Your next layer of oversite is accreditation. Although this step is supposed to be voluntary, operating a school without accreditation is virtually impossible. Accreditation of an institution can take between two and seven years to obtain depending on the agency. The cost of complying with the standards makes the average school executive wince. Everything from equipment, faculty credentials, facility, administrative capability, finances, and student satisfaction, etc. are mandated by your competitor who sits on the accrediting commissions. While most are fair and desire to protect students from you, others can be arbitrary and capricious.

After an institution obtains institutional accreditation, it may seek programmatic accreditation especially if the school wants to serve the most needed occupations in a community, like nursing. The institution must start another self-study, prepare for a rigorous examination like the institutional accreditors and then follow all the policies and guidelines set forth by these specific occupational trade associations which in many cases want to limit the supply of professionals to maintain high salaries for their members.

Finally, the edupreneur must fight the hurdles placed in front of their institutions by the myriad of Federal regulators.
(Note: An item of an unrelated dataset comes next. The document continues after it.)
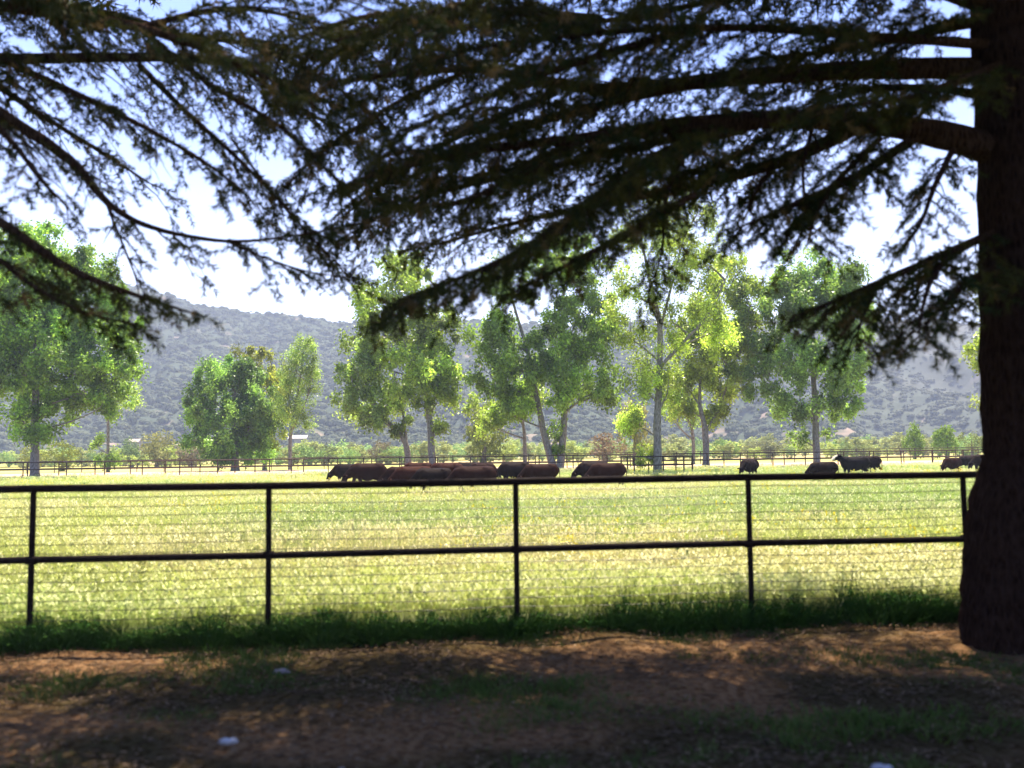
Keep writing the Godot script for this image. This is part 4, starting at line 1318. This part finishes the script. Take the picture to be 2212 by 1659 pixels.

Each agency has its inspector general, volumes of rules and regulations, audit guides and not so obscure threats of legal or criminal prosecution behind every application for approval. A mature school will have oversite by all the following agencies:

  1. The U.S. Department of Education
    • Financial Aid
    • Equal Opportunity
    • Other activities
  2. The U.S. Department of Labor – WIOA
  3. The U.S. Department of Veteran Affairs
  4. The Federal Trade Commission
  5. The Fair Labor Practices Commission
  6. The U.S. Justice Department
  7. The U.S. Immigration Service (SEVIS)
  8. The Consumer Protection Board
  9. The Department of Defense

Each of the agencies has its own enforcement arm to ensure a school follows all the rules and regulations they promulgate no matter how arbitrary and capricious they are.

It is so hard to understand how our country went from the free and the brave to the shackled and afraid. No wonder our students have so much debt because of the enormous cost of compliance. I feel sad for the career education leaders of today because they cannot enjoy the fruits of the labor of changing young people’s lives in the shadow of the sword of the government.